Again:—
"Verily, verily, I say unto you, He that heareth my word, and believeth on him that sent me, hath everlasting life, and shall not come into condemnation, but is passed from death unto life."[54]
"I am the resurrection, and the life: he that believeth in me, though he were dead, yet shall he live:
"And whosoever liveth and believeth in me shall never die."[55]
Other passages might be quoted to the same effect, but these must suffice.
The question now is, Did Jesus mean just what he said; or were these idle words, having no significance taken in their literal sense? Jesus was not in the habit of uttering idle words, or of making statements that did not contain the elements of eternal truth. If these are exceptions, they are the only ones recorded in his history.

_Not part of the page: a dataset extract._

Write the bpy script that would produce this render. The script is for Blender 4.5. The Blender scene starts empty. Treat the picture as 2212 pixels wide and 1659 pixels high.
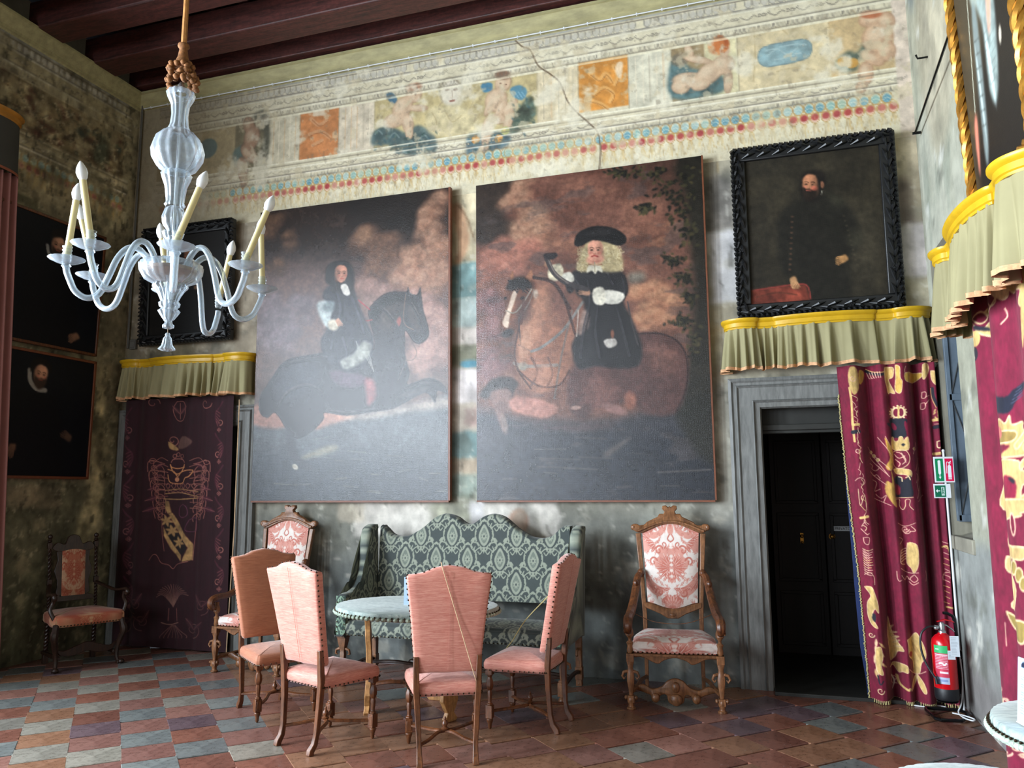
import bpy, math, random
import numpy as np
from mathutils import Vector, Matrix
PI = math.pi
S = bpy.context.scene
COL = S.collection

# ------------------------------------------------------------------ camera
cam_d = bpy.data.cameras.new('camera'); cam = bpy.data.objects.new('camera', cam_d); COL.objects.link(cam)
CAM = Vector((6.792, -6.855, 1.6))
def _axes(yaw=.31303, pitch=.13603, roll=-.005665):
    cy, sy, cp, sp = math.cos(yaw), math.sin(yaw), math.cos(pitch), math.sin(pitch)
    f = Vector((-sy*cp, cy*cp, sp)); r = Vector((cy, sy, 0)); u = r.cross(f)
    return r*math.cos(roll)+u*math.sin(roll), u*math.cos(roll)-r*math.sin(roll), f
_r, _u, _f = _axes()
cam.matrix_world = Matrix(((_r.x, _u.x, -_f.x, CAM.x), (_r.y, _u.y, -_f.y, CAM.y), (_r.z, _u.z, -_f.z, CAM.z), (0, 0, 0, 1)))
cam_d.sensor_width = 36; cam_d.lens = 1679/2212*36; cam_d.clip_start = .05
S.camera = cam

# ------------------------------------------------------------------ light, exposure
w = bpy.data.worlds.new('sky'); S.world = w; w.use_nodes = True
w.node_tree.nodes['Background'].inputs[0].default_value = (.62, .78, 1, 1)
w.node_tree.nodes['Background'].inputs[1].default_value = .6
S.view_settings.view_transform = 'Standard'; S.view_settings.look = 'None'
S.view_settings.gamma = 1; S.view_settings.use_curve_mapping = False
S.view_settings.exposure = EXPOSURE = .58
S.cycles.use_denoising = True
S.cycles.max_bounces = 7; S.cycles.diffuse_bounces = 4; S.cycles.glossy_bounces = 3
S.cycles.transmission_bounces = 6; S.cycles.transparent_max_bounces = 8
S.cycles.sample_clamp_indirect = 6; S.cycles.caustics_reflective = False; S.cycles.caustics_refractive = False
def area(name, loc, d, sx, sy, power, col):
    l = bpy.data.lights.new(name, 'AREA'); l.shape = 'RECTANGLE'; l.size = sx; l.size_y = sy
    l.energy = power; l.color = col
    o = bpy.data.objects.new(name, l); COL.objects.link(o); o.location = loc
    o.rotation_euler = Vector(d).to_track_quat('-Z', 'Y').to_euler()
    return o
ROOM_W, ROOM_H, ROOM_B = 8.11, 6.5, -13.0
# daylight at the glass of the three tall windows of the left wall and one in the wall behind the camera
WINS = [(-4.0, -2.3), (-6.9, -5.2), (-9.7, -7.9), (-12.4, -10.7)]
WZ0, WZ1 = .9, 4.45
DAY = (.80, .90, 1)
for (a, b), e in zip(WINS, (190, 900, 860, 520)):
    area('window_daylight', (-.33, (a+b)/2, (WZ0+WZ1)/2), (1, 0, -.12), b-a-.1, WZ1-WZ0-.1, e, DAY)
for x_, e in ((1.25, 170), (3.6, 30)): area('window_daylight', (x_, ROOM_B-.25, 2.5), (0, 1, -.05), 1.7, 2.6, e, (.84, .92, 1))

# ------------------------------------------------------------------ helpers: objects
def prop(o, label=None, cat=None, group=None, kind=None):
    if label: o['label'] = label
    if cat: o['category'] = cat
    if group: o['group'] = group
    if kind: o['kind'] = kind
    return o
def thing(name, label, cat, loc=(0, 0, 0), rz=0, group=None):
    o = bpy.data.objects.new(name, None); COL.objects.link(o); o.empty_display_size = .1
    o.location = loc; o.rotation_euler = (0, 0, rz)
    return prop(o, label, cat, group)
def copy_tree(o, parent=None):
    c = o.copy(); COL.objects.link(c); c.parent = parent
    for ch in list(o.children): copy_tree(ch, c)
    return c
def rnd(seed): return random.Random(seed)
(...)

I hold that they are not exceptions, but that they are authoritative statements of a literal scientific truth.
I have already shown that in formulating the doctrine of faith as the essential condition prerequisite to successful healing, he gave utterance to a scientific principle which it has taken nineteen hundred years for the world to understand and appreciate. It is equally true that, in formulating the proposition that belief is the essential prerequisite to the attainment of immortality, he gave words to a scientific principle of far greater importance than the other.
I am aware that one portion of the Christian Church believes that by the words "eternal life" Jesus meant that reward in heaven which is promised to the just, and that by "eternal death" he simply meant the punishment which the wicked must undergo for their sins. On the other hand, there are those of the Church who hold that the literal death of the soul is the punishment meted out to all who die in their sins, while "eternal life" is the reward promised to all who are good. Neither of these sects has, however, satisfactorily explained to unbelievers why it is that belief or unbelief enters as a factor in the case, since man is not supposed to be able to command his belief.
It is to the reconciliation of these conflicting theories that I shall now address myself.
The first proposition of my theory is that the death, or practical extinction, of the soul as a conscious entity is the necessary result of unbelief in immortality.
The second proposition is that the soul, having attained immortality through belief, is then subject to the law of rewards and punishments "according to the deeds done in the body."
The same propositions are more sententiously expressed in Romans ii. 12: "For as many as have sinned without law shall also perish without law: and as many as have sinned in the law shall be judged by the law."